* Start *

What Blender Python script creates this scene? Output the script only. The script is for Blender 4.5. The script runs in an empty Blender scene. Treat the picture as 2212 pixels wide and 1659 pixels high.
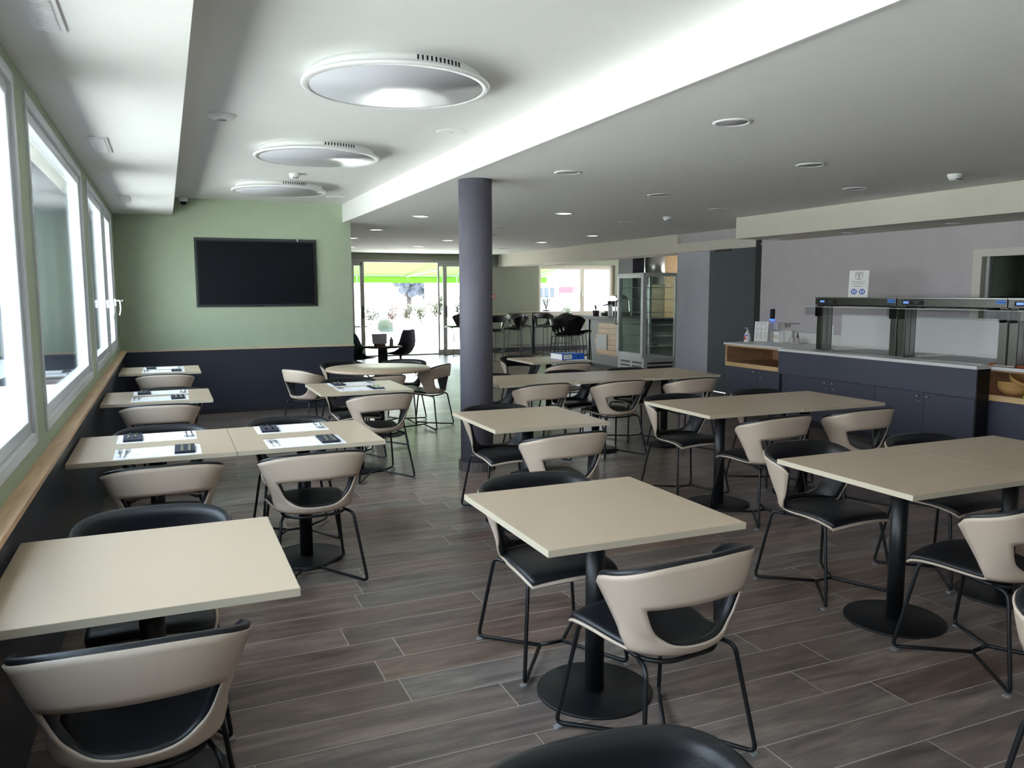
import bpy, bmesh, math, random
import numpy as np
from mathutils import Vector, Matrix

R = math.radians
PI = math.pi
sc = bpy.context.scene
col = sc.collection
random.seed(7)

# ---------------------------------------------------------------- camera, sky, sun, exposure
F_PX, YAW, PITCH, ROLL, EYE = 1727.68, .4067, .1143, -.0027, 1.5857
fw = Vector((math.sin(YAW)*math.cos(PITCH), math.cos(YAW)*math.cos(PITCH), -math.sin(PITCH)))
rt = Vector((math.cos(YAW), -math.sin(YAW), 0)); up = rt.cross(fw)
cr, sr = math.cos(ROLL), math.sin(ROLL)
rt, up = cr*rt + sr*up, -sr*rt + cr*up
cam = bpy.data.objects.new('camera', bpy.data.cameras.new('camera')); col.objects.link(cam)
m = Matrix((rt, up, -fw)).transposed().to_4x4(); m.translation = (0, 0, EYE)
cam.matrix_world = m
cam.data.sensor_fit = 'HORIZONTAL'; cam.data.sensor_width = 36; cam.data.lens = F_PX/2212*36
cam.data.clip_start = .05; cam.data.clip_end = 400
sc.camera = cam

w = bpy.data.worlds.new('sky'); sc.world = w; w.use_nodes = True
bgn = w.node_tree.nodes['Background']
nt = w.node_tree                                             # hazy bright sky, paler towards the horizon
gm = nt.nodes.new('ShaderNodeNewGeometry'); sx_ = nt.nodes.new('ShaderNodeSeparateXYZ'); nt.links.new(gm.outputs['Position'], sx_.inputs[0])
rp = nt.nodes.new('ShaderNodeValToRGB'); nt.links.new(sx_.outputs['Z'], rp.inputs[0])
rp.color_ramp.elements[0].position = 0; rp.color_ramp.elements[0].color = (.97, .98, 1.0, 1)
rp.color_ramp.elements[1].position = .8; rp.color_ramp.elements[1].color = (.62, .78, 1.0, 1)
nt.links.new(rp.outputs[0], bgn.inputs[0]); bgn.inputs[1].default_value = 1.7

sl = bpy.data.lights.new('sun', 'SUN'); sl.energy = 11.0; sl.angle = R(.6); sl.color = (1, .98, .95)
so = bpy.data.objects.new('sun', sl); col.objects.link(so)
so.rotation_euler = Vector((-.12, .62, .80)).to_track_quat('Z', 'Y').to_euler()

vs = sc.view_settings
sc.display_settings.display_device = 'sRGB'
vs.view_transform = 'Standard'; vs.look = 'None'; vs.gamma = 1; vs.use_curve_mapping = False
vs.exposure = 2.66
cy = sc.cycles
cy.max_bounces = 10; cy.diffuse_bounces = 7; cy.glossy_bounces = 5; cy.transmission_bounces = 8
cy.transparent_max_bounces = 32; cy.use_denoising = True; cy.sample_clamp_indirect = 8
cy.caustics_reflective = False; cy.caustics_refractive = False

# ---------------------------------------------------------------- materials
def lin(c):
    return tuple((v/255/12.92 if v/255 <= .04045 else ((v/255+.055)/1.055)**2.4) for v in c)

def newmat(name):
    mt = bpy.data.materials.new(name); mt.use_nodes = True
    nt = mt.node_tree; p = nt.nodes['Principled BSDF']
    return mt, nt, p

def N(nt, t, **k):
    n = nt.nodes.new(t)
    for a, b in k.items():
        setattr(n, a, b)
    return n

def mat(name, c, rough=.5, metal=0, spec=.5, vary=.04, scale=6, bump=0, bscale=200, emit=0, coat=0, trans=0):
    """plain colour broken up by a soft procedural noise, with an optional fine bump"""
    mt, nt, p = newmat(name)
    c = lin(c)
    p.inputs['Roughness'].default_value = rough; p.inputs['Metallic'].default_value = metal
    p.inputs['Specular IOR Level'].default_value = spec
    if coat:
        p.inputs['Coat Weight'].default_value = coat; p.inputs['Coat Roughness'].default_value = .15
    tc = N(nt, 'ShaderNodeTexCoord')
    if vary:
        nz = N(nt, 'ShaderNodeTexNoise'); nz.inputs['Scale'].default_value = scale; nz.inputs['Detail'].default_value = 3
        nt.links.new(tc.outputs['Object'], nz.inputs['Vector'])
        cr_ = N(nt, 'ShaderNodeValToRGB')
        cr_.color_ramp.elements[0].position = .3; cr_.color_ramp.elements[1].position = .7
        cr_.color_ramp.elements[0].color = tuple(v*(1-vary) for v in c)+(1,)
        cr_.color_ramp.elements[1].color = tuple(min(1, v*(1+vary)) for v in c)+(1,)
        nt.links.new(nz.outputs['Fac'], cr_.inputs[0]); nt.links.new(cr_.outputs[0], p.inputs['Base Color'])
    else:
        p.inputs['Base Color'].default_value = c+(1,)
    if bump:
        nb = N(nt, 'ShaderNodeTexNoise'); nb.inputs['Scale'].default_value = bscale; nb.inputs['Detail'].default_value = 2
        nt.links.new(tc.outputs['Object'], nb.inputs['Vector'])
        b = N(nt, 'ShaderNodeBump'); b.inputs['Strength'].default_value = bump; b.inputs['Distance'].default_value = .002
        nt.links.new(nb.outputs['Fac'], b.inputs['Height']); nt.links.new(b.outputs[0], p.inputs['Normal'])
    if emit:
        p.inputs['Emission Color'].default_value = c+(1,); p.inputs['Emission Strength'].default_value = emit
    if trans:
        p.inputs['Transmission Weight'].default_value = trans
    return mt

def glassmat(name, tint=(.97, .99, .98), r0=.04, rough=0.0, gain=1.0):
    """thin architectural glass: clear straight through, mirror by angle"""
    mt = bpy.data.materials.new(name); mt.use_nodes = True; nt = mt.node_tree; nt.nodes.clear()
    out = N(nt, 'ShaderNodeOutputMaterial'); g = N(nt, 'ShaderNodeNewGeometry')
    d = N(nt, 'ShaderNodeVectorMath', operation='DOT_PRODUCT')
    nt.links.new(g.outputs['Incoming'], d.inputs[0]); nt.links.new(g.outputs['Normal'], d.inputs[1])
    a = N(nt, 'ShaderNodeMath', operation='ABSOLUTE'); nt.links.new(d.outputs['Value'], a.inputs[0])
    s = N(nt, 'ShaderNodeMath', operation='SUBTRACT'); s.inputs[0].default_value = 1; nt.links.new(a.outputs[0], s.inputs[1])
    pw = N(nt, 'ShaderNodeMath', operation='POWER'); nt.links.new(s.outputs[0], pw.inputs[0]); pw.inputs[1].default_value = 5
    ma = N(nt, 'ShaderNodeMath', operation='MULTIPLY_ADD'); nt.links.new(pw.outputs[0], ma.inputs[0])
    ma.inputs[1].default_value = (1-r0)*gain; ma.inputs[2].default_value = r0; ma.use_clamp = True
    t = N(nt, 'ShaderNodeBsdfTransparent'); t.inputs[0].default_value = tint+(1,)
    gl = N(nt, 'ShaderNodeBsdfGlossy'); gl.inputs['Roughness'].default_value = rough
    mx = N(nt, 'ShaderNodeMixShader')
    nt.links.new(ma.outputs[0], mx.inputs[0]); nt.links.new(t.outputs[0], mx.inputs[1]); nt.links.new(gl.outputs[0], mx.inputs[2])
    nt.links.new(mx.outputs[0], out.inputs[0])
    return mt

def woodmat(name, c1, c2, axis=1, scale=1.0, rough=.45, boards=0, knots=True):
    mt, nt, p = newmat(name)
    tc = N(nt, 'ShaderNodeTexCoord'); mp = N(nt, 'ShaderNodeMapping')
    s = [14*scale]*3; s[axis] = 1.2*scale; mp.inputs['Scale'].default_value = s
    nt.links.new(tc.outputs['Object'], mp.inputs[0])
    nz = N(nt, 'ShaderNodeTexNoise'); nz.inputs['Scale'].default_value = 2.2; nz.inputs['Detail'].default_value = 6; nz.inputs['Distortion'].default_value = .6
    nt.links.new(mp.outputs[0], nz.inputs['Vector'])
    r = N(nt, 'ShaderNodeValToRGB')
    r.color_ramp.elements[0].position = .3; r.color_ramp.elements[1].position = .68
    r.color_ramp.elements[0].color = lin(c1)+(1,); r.color_ramp.elements[1].color = lin(c2)+(1,)
    nt.links.new(nz.outputs['Fac'], r.inputs[0]); nt.links.new(r.outputs[0], p.inputs['Base Color'])
    if knots:
        v = N(nt, 'ShaderNodeTexVoronoi'); v.inputs['Scale'].default_value = 2.6*scale
        nt.links.new(tc.outputs['Object'], v.inputs['Vector'])
        kr = N(nt, 'ShaderNodeValToRGB'); kr.color_ramp.elements[0].position = .04; kr.color_ramp.elements[1].position = .10
        kr.color_ramp.elements[0].color = (.35, .25, .2, 1); kr.color_ramp.elements[1].color = (1, 1, 1, 1)
        nt.links.new(v.outputs['Distance'], kr.inputs[0])
        mx = N(nt, 'ShaderNodeMix', data_type='RGBA', blend_type='MULTIPLY'); mx.inputs['Factor'].default_value = .8
        nt.links.new(r.outputs[0], mx.inputs['A']); nt.links.new(kr.outputs[0], mx.inputs['B'])
        nt.links.new(mx.outputs['Result'], p.inputs['Base Color'])
    p.inputs['Roughness'].default_value = rough
    return mt

def floormat():
    """wood-look tiles 1.18 x 0.2 m with pale joints, every row shifted by its own amount"""
    mt, nt, p = newmat('plank_tile')
    L = nt.links.new
    tc = N(nt, 'ShaderNodeTexCoord'); sp = N(nt, 'ShaderNodeSeparateXYZ'); L(tc.outputs['Object'], sp.inputs[0])
    def mth(op, a, b=None, c=None):
        n = N(nt, 'ShaderNodeMath', operation=op)
        for i, v in enumerate((a, b, c)):
            if v is None: continue
            if isinstance(v, (int, float)): n.inputs[i].default_value = v
            else: L(v, n.inputs[i])
        return n.outputs[0]
    X, Y = sp.outputs[0], sp.outputs[1]
    yy = mth('DIVIDE', mth('SUBTRACT', Y, 2.676-20*.1985), .1985)
    row = mth('FLOOR', yy); fy = mth('FRACT', yy)
    wn = N(nt, 'ShaderNodeTexWhiteNoise', noise_dimensions='1D'); L(row, wn.inputs['W'])
    xx = mth('ADD', mth('DIVIDE', X, 1.182), wn.outputs['Value'])
    tx = mth('FLOOR', xx); fx = mth('FRACT', xx)
    ex = mth('MULTIPLY', mth('MINIMUM', fx, mth('SUBTRACT', 1, fx)), 1.182)
    ey = mth('MULTIPLY', mth('MINIMUM', fy, mth('SUBTRACT', 1, fy)), .1985)
    edge = mth('MINIMUM', ex, ey)
    grout = mth('LESS_THAN', edge, .0021)
    cmb = N(nt, 'ShaderNodeCombineXYZ'); L(tx, cmb.inputs[0]); L(row, cmb.inputs[1])
    wt = N(nt, 'ShaderNodeTexWhiteNoise', noise_dimensions='3D'); L(cmb.outputs[0], wt.inputs['Vector'])
    # grain, offset tile by tile
    cg = N(nt, 'ShaderNodeCombineXYZ')
    L(mth('ADD', mth('MULTIPLY', X, 1.6), mth('MULTIPLY', wt.outputs['Value'], 37)), cg.inputs[0])
    L(mth('ADD', mth('MULTIPLY', Y, 9), mth('MULTIPLY', row, 3.7)), cg.inputs[1])
    n1 = N(nt, 'ShaderNodeTexNoise'); n1.inputs['Scale'].default_value = 1.6; n1.inputs['Detail'].default_value = 7; n1.inputs['Roughness'].default_value = .62; n1.inputs['Distortion'].default_value = .4
    L(cg.outputs[0], n1.inputs['Vector'])
    ramp = N(nt, 'ShaderNodeValToRGB'); e = ramp.color_ramp.elements
    e[0].position = .28; e[0].color = lin((82, 69, 62))+(1,)
    e[1].position = .72; e[1].color = lin((150, 128, 114))+(1,)
    k = ramp.color_ramp.elements.new(.5); k.color = lin((116, 98, 88))+(1,)
    L(n1.outputs['Fac'], ramp.inputs[0])
    hs = N(nt, 'ShaderNodeHueSaturation'); L(ramp.outputs[0], hs.inputs['Color'])
    mr = N(nt, 'ShaderNodeMapRange'); L(wt.outputs['Value'], mr.inputs[0]); mr.inputs[3].default_value = .74; mr.inputs[4].default_value = 1.22
    L(mr.outputs[0], hs.inputs['Value'])
    wc = N(nt, 'ShaderNodeSeparateXYZ'); L(wt.outputs['Color'], wc.inputs[0])
    m2 = N(nt, 'ShaderNodeMapRange'); L(wc.outputs[1], m2.inputs[0]); m2.inputs[3].default_value = .55; m2.inputs[4].default_value = 1.15
    L(m2.outputs[0], hs.inputs['Saturation'])
    mx = N(nt, 'ShaderNodeMix', data_type='RGBA'); L(grout, mx.inputs['Factor']); L(hs.outputs[0], mx.inputs['A'])
    mx.inputs['B'].default_value = lin((190, 182, 172))+(1,)
    L(mx.outputs['Result'], p.inputs['Base Color'])
    p.inputs['Roughness'].default_value = .30; p.inputs['Specular IOR Level'].default_value = .5
    b = N(nt, 'ShaderNodeBump'); b.inputs['Strength'].default_value = .12; b.inputs['Distance'].default_value = .003
    L(n1.outputs['Fac'], b.inputs['Height']); L(b.outputs[0], p.inputs['Normal'])
    return mt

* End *

From the first line of the listing above, repeat every line through the one holding "sc.camera = cam". Both ends count, and pictures stay out.

What Blender Python script creates this scene? Output the script only. The script is for Blender 4.5. The script runs in an empty Blender scene. Treat the picture as 2212 pixels wide and 1659 pixels high.
import bpy, bmesh, math, random
import numpy as np
from mathutils import Vector, Matrix

R = math.radians
PI = math.pi
sc = bpy.context.scene
col = sc.collection
random.seed(7)

# ---------------------------------------------------------------- camera, sky, sun, exposure
F_PX, YAW, PITCH, ROLL, EYE = 1727.68, .4067, .1143, -.0027, 1.5857
fw = Vector((math.sin(YAW)*math.cos(PITCH), math.cos(YAW)*math.cos(PITCH), -math.sin(PITCH)))
rt = Vector((math.cos(YAW), -math.sin(YAW), 0)); up = rt.cross(fw)
cr, sr = math.cos(ROLL), math.sin(ROLL)
rt, up = cr*rt + sr*up, -sr*rt + cr*up
cam = bpy.data.objects.new('camera', bpy.data.cameras.new('camera')); col.objects.link(cam)
m = Matrix((rt, up, -fw)).transposed().to_4x4(); m.translation = (0, 0, EYE)
cam.matrix_world = m
cam.data.sensor_fit = 'HORIZONTAL'; cam.data.sensor_width = 36; cam.data.lens = F_PX/2212*36
cam.data.clip_start = .05; cam.data.clip_end = 400
sc.camera = cam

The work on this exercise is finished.